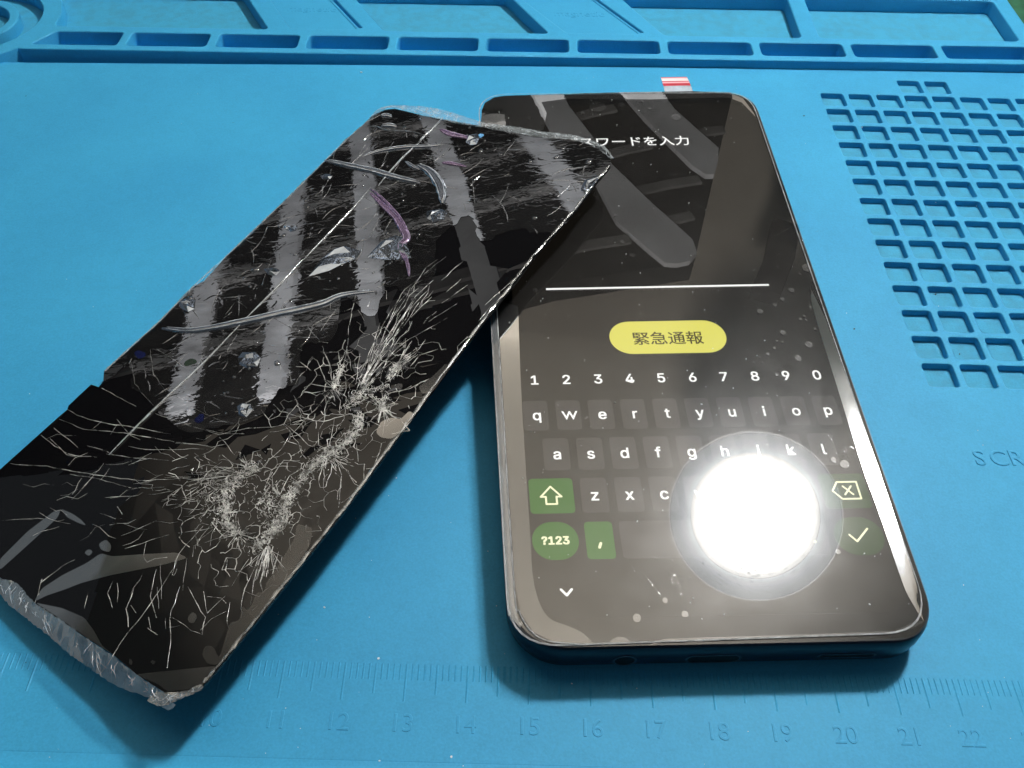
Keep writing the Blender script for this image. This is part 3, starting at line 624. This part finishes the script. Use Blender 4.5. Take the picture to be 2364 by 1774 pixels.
tr(0, 590, 2.765, .011, [(380,1045),(530,1110),(740,1130),(880,1150),(1170,1200),(1330,1215)], [(430,985),(560,1050),(690,1075),(860,1100),(1090,1140)], [(820,1220),(930,1240),(1180,1240),(1330,1240)], [(680,1270),(830,1290),(1080,1310)],
   [(590,1110),(650,1060)], [(710,1140),(750,1080)], [(650,850),(870,965)], [(990,1010),(1240,1100),(1440,1140),(1560,1140)], [(1000,600),(1190,720)], [(960,600),(980,760),(1060,870)], [(840,680),(860,820),(980,960)],
   [(260,1150),(380,1240),(480,1280),(620,1290)], [(60,1330),(300,1350),(600,1400),(900,1440),(1200,1420)], [(450,1400),(640,1430),(850,1490),(1050,1480)], [(1200,1440),(1100,1540),(1230,1560)], [(640,1440),(700,1360)], [(460,1560),(620,1380)], [(1440,380),(1500,300)], [(1510,290),(1580,340)], [(1060,640),(1260,480)])
tr(780, 590, 2.765, .011, [(120,850),(200,650),(310,400),(430,220),(600,80),(690,10)], [(90,900),(260,640),(400,420),(500,260),(610,160)], [(130,900),(290,600),(430,440),(520,300)], [(270,790),(350,560),(420,400)], [(60,960),(280,690),(420,560),(700,400)],
   [(660,160),(760,70),(800,40)], [(690,240),(790,150)], [(660,310),(830,190)], [(580,420),(760,310)], [(70,450),(120,230)], [(70,450),(60,600),(30,720)], [(130,350),(170,420)], [(230,960),(330,880),(460,850),(600,780),(660,740)],
   [(160,860),(230,560),(270,430)], [(200,800),(310,540),(400,380)], [(330,720),(520,600),(560,540)], [(430,750),(520,640),(640,600)], [(180,1365),(240,1360)], [(300,780),(420,700),(500,640)], [(20,830),(150,740),(230,560)], [(10,1000),(140,900),(210,760)], [(0,720),(50,620),(100,600)],
   [(170,900),(340,790),(470,640)], [(940,320),(1150,130)], [(900,420),(1000,300)])
k7 = (0, 1174, 2.765)
tr(*k7, .0115, [(1140,330),(960,620),(850,760),(730,920),(640,1060)], [(1300,110),(1140,290),(1100,430)], [(1000,390),(960,560),(1000,700)], [(1150,500),(1090,660),(1090,860),(1070,1020)], [(1090,690),(1220,780),(1290,810),(1310,700),(1200,500)],
   [(1300,540),(1330,670),(1440,560)], [(720,470),(690,540),(720,640)], [(750,480),(750,600)], [(860,500),(810,640),(820,760)], [(570,530),(540,640)], [(840,620),(870,670)], [(940,770),(1000,800)],
   [(1590,320),(1480,500)], [(1640,350),(1560,520),(1540,640),(1540,700)], [(1660,350),(1620,470),(1600,620)], [(1690,330),(1660,480),(1680,540)], [(1720,320),(1700,440)], [(1780,280),(1740,420)], [(1450,330),(1440,400),(1470,440)], [(1470,600),(1450,700),(1460,760)],
   [(1400,100),(1350,90),(1440,190),(1520,170)], [(1430,180),(1240,240),(1230,310)], [(1350,130),(1140,160)], [(0,80),(250,65),(450,100)], [(770,180),(1000,80)], [(800,260),(1080,170)], [(260,480),(400,370),(480,330)], [(230,600),(270,450)], [(1080,760),(1150,750)], [(1060,700),(1060,770)], [(1800,500),(1850,370)], [(1750,470),(1750,430)], [(1960,200),(1970,260)])
white_px = []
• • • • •
**EXERCISE DETAILS:** Transcribe all of the material exactly, leaving out whatever pictures it contains.

**WRITTEN SOLUTION:**
Keep writing the Blender script for this image. This is part 3, starting at line 624. This part finishes the script. Use Blender 4.5. Take the picture to be 2364 by 1774 pixels.
tr(0, 590, 2.765, .011, [(380,1045),(530,1110),(740,1130),(880,1150),(1170,1200),(1330,1215)], [(430,985),(560,1050),(690,1075),(860,1100),(1090,1140)], [(820,1220),(930,1240),(1180,1240),(1330,1240)], [(680,1270),(830,1290),(1080,1310)],
   [(590,1110),(650,1060)], [(710,1140),(750,1080)], [(650,850),(870,965)], [(990,1010),(1240,1100),(1440,1140),(1560,1140)], [(1000,600),(1190,720)], [(960,600),(980,760),(1060,870)], [(840,680),(860,820),(980,960)],
   [(260,1150),(380,1240),(480,1280),(620,1290)], [(60,1330),(300,1350),(600,1400),(900,1440),(1200,1420)], [(450,1400),(640,1430),(850,1490),(1050,1480)], [(1200,1440),(1100,1540),(1230,1560)], [(640,1440),(700,1360)], [(460,1560),(620,1380)], [(1440,380),(1500,300)], [(1510,290),(1580,340)], [(1060,640),(1260,480)])
tr(780, 590, 2.765, .011, [(120,850),(200,650),(310,400),(430,220),(600,80),(690,10)], [(90,900),(260,640),(400,420),(500,260),(610,160)], [(130,900),(290,600),(430,440),(520,300)], [(270,790),(350,560),(420,400)], [(60,960),(280,690),(420,560),(700,400)],
   [(660,160),(760,70),(800,40)], [(690,240),(790,150)], [(660,310),(830,190)], [(580,420),(760,310)], [(70,450),(120,230)], [(70,450),(60,600),(30,720)], [(130,350),(170,420)], [(230,960),(330,880),(460,850),(600,780),(660,740)],
   [(160,860),(230,560),(270,430)], [(200,800),(310,540),(400,380)], [(330,720),(520,600),(560,540)], [(430,750),(520,640),(640,600)], [(180,1365),(240,1360)], [(300,780),(420,700),(500,640)], [(20,830),(150,740),(230,560)], [(10,1000),(140,900),(210,760)], [(0,720),(50,620),(100,600)],
   [(170,900),(340,790),(470,640)], [(940,320),(1150,130)], [(900,420),(1000,300)])
k7 = (0, 1174, 2.765)
tr(*k7, .0115, [(1140,330),(960,620),(850,760),(730,920),(640,1060)], [(1300,110),(1140,290),(1100,430)], [(1000,390),(960,560),(1000,700)], [(1150,500),(1090,660),(1090,860),(1070,1020)], [(1090,690),(1220,780),(1290,810),(1310,700),(1200,500)],
   [(1300,540),(1330,670),(1440,560)], [(720,470),(690,540),(720,640)], [(750,480),(750,600)], [(860,500),(810,640),(820,760)], [(570,530),(540,640)], [(840,620),(870,670)], [(940,770),(1000,800)],
   [(1590,320),(1480,500)], [(1640,350),(1560,520),(1540,640),(1540,700)], [(1660,350),(1620,470),(1600,620)], [(1690,330),(1660,480),(1680,540)], [(1720,320),(1700,440)], [(1780,280),(1740,420)], [(1450,330),(1440,400),(1470,440)], [(1470,600),(1450,700),(1460,760)],
   [(1400,100),(1350,90),(1440,190),(1520,170)], [(1430,180),(1240,240),(1230,310)], [(1350,130),(1140,160)], [(0,80),(250,65),(450,100)], [(770,180),(1000,80)], [(800,260),(1080,170)], [(260,480),(400,370),(480,330)], [(230,600),(270,450)], [(1080,760),(1150,750)], [(1060,700),(1060,770)], [(1800,500),(1850,370)], [(1750,470),(1750,430)], [(1960,200),(1970,260)])
white_px = []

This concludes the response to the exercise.